■ The records ■
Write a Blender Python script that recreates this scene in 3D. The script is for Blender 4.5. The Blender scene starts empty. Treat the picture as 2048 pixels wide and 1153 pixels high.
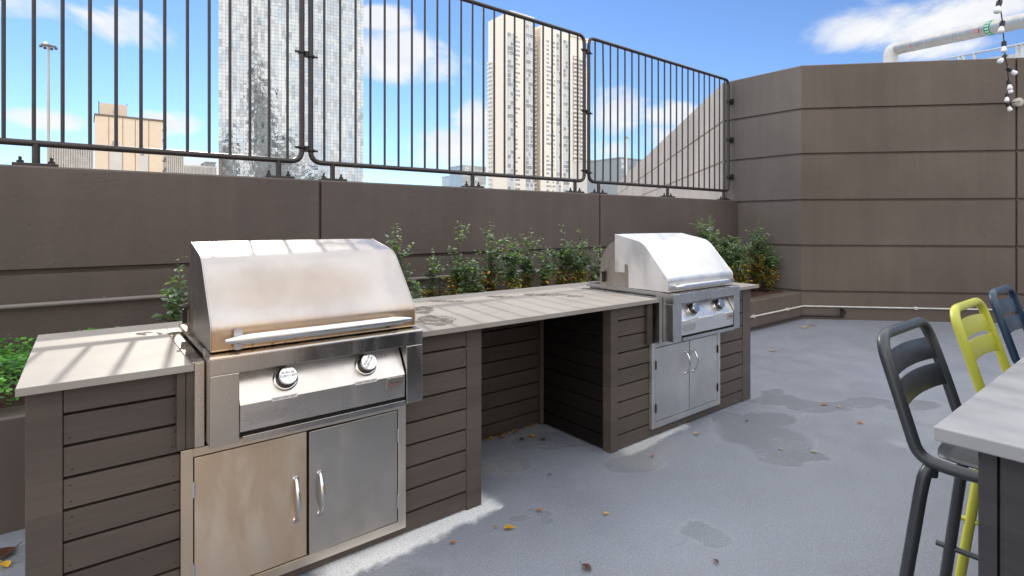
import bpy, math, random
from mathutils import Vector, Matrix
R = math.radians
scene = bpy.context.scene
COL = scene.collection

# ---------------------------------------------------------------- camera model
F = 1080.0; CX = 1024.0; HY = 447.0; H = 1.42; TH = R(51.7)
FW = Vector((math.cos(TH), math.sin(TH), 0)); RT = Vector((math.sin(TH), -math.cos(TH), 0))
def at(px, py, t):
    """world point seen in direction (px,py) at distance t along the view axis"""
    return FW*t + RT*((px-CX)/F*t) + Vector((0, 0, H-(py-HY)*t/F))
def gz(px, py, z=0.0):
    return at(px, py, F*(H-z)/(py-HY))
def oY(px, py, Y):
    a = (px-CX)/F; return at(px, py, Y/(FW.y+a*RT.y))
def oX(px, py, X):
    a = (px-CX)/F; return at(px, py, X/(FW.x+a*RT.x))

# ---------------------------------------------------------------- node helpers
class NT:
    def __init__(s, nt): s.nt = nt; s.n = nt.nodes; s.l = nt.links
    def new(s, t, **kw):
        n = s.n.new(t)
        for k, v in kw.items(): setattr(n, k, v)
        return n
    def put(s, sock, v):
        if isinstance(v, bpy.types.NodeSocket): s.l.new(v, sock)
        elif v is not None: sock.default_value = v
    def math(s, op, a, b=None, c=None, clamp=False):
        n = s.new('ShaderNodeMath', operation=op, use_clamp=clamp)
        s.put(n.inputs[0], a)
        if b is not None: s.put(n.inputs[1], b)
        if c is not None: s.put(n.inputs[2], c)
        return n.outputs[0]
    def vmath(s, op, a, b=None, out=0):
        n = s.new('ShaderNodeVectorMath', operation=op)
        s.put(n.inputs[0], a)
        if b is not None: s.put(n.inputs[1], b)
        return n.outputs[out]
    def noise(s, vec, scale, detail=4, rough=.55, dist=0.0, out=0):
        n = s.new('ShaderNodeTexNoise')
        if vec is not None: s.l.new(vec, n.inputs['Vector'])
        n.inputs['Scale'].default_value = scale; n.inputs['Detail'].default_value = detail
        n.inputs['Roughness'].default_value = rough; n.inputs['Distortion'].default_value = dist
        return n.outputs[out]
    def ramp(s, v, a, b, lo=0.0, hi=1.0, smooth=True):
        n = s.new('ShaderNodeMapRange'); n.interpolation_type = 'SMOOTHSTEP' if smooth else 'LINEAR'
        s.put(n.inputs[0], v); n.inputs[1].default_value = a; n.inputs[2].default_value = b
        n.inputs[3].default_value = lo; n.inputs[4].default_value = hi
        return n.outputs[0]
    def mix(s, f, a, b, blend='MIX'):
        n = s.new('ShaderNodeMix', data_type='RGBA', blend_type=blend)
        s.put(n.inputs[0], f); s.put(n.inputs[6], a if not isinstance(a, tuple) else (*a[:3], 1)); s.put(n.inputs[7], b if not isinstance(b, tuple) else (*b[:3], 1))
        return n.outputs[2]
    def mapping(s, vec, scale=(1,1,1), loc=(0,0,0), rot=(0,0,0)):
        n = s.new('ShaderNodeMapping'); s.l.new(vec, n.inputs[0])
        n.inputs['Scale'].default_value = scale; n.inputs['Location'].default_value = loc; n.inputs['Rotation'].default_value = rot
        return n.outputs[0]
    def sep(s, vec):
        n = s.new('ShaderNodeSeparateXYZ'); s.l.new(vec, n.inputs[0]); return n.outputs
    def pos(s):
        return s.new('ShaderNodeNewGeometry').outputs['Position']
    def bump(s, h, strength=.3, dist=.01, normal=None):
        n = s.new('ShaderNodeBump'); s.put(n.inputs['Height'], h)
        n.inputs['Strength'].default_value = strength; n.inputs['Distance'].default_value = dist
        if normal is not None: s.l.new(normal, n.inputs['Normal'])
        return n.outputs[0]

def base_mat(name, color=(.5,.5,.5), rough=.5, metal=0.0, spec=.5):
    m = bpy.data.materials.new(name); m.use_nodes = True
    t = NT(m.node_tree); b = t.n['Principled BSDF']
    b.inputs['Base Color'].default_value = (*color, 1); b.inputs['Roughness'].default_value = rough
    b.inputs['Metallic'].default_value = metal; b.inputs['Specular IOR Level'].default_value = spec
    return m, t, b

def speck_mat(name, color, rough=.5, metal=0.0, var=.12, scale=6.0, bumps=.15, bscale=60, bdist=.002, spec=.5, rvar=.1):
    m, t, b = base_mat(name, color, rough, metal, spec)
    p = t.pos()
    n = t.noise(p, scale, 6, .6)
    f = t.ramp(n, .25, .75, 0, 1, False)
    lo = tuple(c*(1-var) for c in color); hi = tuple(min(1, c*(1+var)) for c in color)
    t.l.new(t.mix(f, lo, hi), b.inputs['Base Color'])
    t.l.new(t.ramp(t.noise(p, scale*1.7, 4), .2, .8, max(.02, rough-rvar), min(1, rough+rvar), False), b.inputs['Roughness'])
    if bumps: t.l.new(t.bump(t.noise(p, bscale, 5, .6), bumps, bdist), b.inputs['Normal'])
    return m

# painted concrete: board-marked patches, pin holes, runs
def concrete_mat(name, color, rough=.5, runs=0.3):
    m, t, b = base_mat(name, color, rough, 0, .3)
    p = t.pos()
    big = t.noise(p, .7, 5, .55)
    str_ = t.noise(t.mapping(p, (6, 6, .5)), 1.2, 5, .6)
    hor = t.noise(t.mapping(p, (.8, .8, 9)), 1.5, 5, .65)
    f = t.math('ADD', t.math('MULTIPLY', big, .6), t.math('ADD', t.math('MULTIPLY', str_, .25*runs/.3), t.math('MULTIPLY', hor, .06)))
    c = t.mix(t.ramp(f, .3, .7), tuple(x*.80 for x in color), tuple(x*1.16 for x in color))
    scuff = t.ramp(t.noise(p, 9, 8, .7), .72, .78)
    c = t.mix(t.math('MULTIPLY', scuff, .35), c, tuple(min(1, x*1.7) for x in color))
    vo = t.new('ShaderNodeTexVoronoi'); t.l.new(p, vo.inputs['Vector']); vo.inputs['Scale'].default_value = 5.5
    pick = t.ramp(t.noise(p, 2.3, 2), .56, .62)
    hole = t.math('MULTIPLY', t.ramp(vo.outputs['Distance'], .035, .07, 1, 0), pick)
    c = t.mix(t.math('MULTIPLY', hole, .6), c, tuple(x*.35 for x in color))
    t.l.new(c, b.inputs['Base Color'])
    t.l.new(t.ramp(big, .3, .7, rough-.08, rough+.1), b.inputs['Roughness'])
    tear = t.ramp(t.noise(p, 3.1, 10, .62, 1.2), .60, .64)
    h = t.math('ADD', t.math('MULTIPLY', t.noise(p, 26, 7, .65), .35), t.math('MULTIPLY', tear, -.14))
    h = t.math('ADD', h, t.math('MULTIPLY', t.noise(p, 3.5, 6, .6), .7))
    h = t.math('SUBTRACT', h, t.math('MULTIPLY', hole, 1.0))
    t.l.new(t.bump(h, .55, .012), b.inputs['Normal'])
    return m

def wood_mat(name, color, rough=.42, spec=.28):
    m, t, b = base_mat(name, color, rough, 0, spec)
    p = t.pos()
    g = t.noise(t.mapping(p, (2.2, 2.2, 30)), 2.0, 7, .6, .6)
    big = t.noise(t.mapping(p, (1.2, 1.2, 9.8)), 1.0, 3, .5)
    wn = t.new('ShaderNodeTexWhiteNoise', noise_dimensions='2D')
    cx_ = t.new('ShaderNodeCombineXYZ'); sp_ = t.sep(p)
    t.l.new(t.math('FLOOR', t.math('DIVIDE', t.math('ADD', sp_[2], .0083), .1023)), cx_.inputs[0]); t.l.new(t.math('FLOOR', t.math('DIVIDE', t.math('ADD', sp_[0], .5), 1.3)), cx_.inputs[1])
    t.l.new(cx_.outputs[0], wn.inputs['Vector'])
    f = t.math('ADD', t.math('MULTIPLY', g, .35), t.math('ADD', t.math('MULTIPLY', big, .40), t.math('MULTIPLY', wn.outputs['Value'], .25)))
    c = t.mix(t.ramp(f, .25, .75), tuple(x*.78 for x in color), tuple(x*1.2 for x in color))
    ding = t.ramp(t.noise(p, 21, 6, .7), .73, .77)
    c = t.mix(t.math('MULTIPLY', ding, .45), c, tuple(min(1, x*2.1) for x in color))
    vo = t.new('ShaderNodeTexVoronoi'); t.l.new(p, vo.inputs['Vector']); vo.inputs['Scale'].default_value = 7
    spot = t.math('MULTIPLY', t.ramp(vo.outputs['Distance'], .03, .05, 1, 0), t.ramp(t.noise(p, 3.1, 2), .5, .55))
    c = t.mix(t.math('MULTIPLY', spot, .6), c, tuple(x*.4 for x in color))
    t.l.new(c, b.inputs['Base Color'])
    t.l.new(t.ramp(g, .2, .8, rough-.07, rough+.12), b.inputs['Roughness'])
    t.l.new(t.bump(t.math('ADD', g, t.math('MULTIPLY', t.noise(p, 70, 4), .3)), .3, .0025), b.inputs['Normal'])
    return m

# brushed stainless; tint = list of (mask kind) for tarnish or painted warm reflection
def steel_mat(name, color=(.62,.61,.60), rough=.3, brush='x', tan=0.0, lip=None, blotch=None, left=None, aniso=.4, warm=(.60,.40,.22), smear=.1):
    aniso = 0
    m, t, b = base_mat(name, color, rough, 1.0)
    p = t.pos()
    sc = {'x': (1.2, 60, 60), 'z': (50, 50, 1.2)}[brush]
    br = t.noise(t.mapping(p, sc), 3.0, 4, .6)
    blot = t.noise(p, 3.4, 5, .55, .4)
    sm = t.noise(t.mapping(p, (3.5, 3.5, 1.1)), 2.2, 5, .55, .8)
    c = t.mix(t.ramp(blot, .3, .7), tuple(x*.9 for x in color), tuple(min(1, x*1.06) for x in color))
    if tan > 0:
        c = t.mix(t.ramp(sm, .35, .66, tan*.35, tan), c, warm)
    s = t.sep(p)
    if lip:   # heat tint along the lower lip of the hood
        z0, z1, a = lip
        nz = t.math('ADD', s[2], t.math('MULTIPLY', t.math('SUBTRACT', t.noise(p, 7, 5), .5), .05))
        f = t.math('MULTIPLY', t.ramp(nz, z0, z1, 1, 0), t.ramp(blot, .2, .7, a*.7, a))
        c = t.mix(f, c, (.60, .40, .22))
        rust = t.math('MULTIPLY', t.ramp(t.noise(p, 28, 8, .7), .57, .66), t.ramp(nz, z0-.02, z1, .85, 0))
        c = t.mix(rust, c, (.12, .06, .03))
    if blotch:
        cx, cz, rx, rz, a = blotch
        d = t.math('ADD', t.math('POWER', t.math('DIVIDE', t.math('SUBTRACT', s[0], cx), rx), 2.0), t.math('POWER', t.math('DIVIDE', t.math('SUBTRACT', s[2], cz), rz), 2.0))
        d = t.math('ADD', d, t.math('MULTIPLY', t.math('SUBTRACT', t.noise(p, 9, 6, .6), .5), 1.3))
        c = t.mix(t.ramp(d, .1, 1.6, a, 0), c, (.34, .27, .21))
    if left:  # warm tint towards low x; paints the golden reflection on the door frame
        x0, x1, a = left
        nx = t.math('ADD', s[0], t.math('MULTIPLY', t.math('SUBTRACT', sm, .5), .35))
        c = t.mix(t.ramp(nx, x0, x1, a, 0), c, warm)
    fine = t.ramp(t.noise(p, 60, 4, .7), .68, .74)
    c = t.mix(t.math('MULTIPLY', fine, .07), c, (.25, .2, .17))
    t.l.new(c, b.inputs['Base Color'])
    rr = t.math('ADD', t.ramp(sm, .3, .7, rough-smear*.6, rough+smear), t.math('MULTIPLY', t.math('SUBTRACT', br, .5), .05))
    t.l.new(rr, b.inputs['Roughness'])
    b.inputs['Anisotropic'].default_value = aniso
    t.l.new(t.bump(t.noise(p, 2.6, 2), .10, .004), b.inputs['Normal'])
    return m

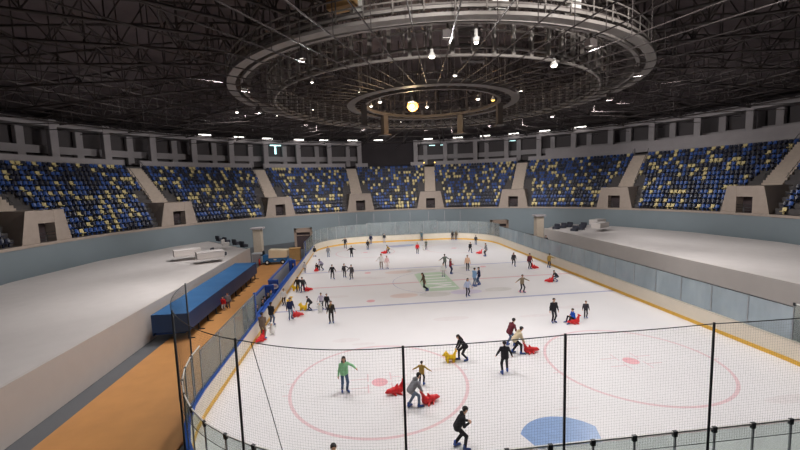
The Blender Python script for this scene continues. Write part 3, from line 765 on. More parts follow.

■ Prompt ■
Every line from the start of the listing above through the line with "COL = scene.collection" should be repeated exactly; skip the pictures and add nothing else.

■ Task result ■
Write a Blender Python script that recreates this scene in 3D. The script is for Blender 4.5. The Blender scene starts empty. Treat the picture as 2048 pixels wide and 1153 pixels high.
import bpy, math, random
from mathutils import Vector, Matrix
R = math.radians
scene = bpy.context.scene
COL = scene.collection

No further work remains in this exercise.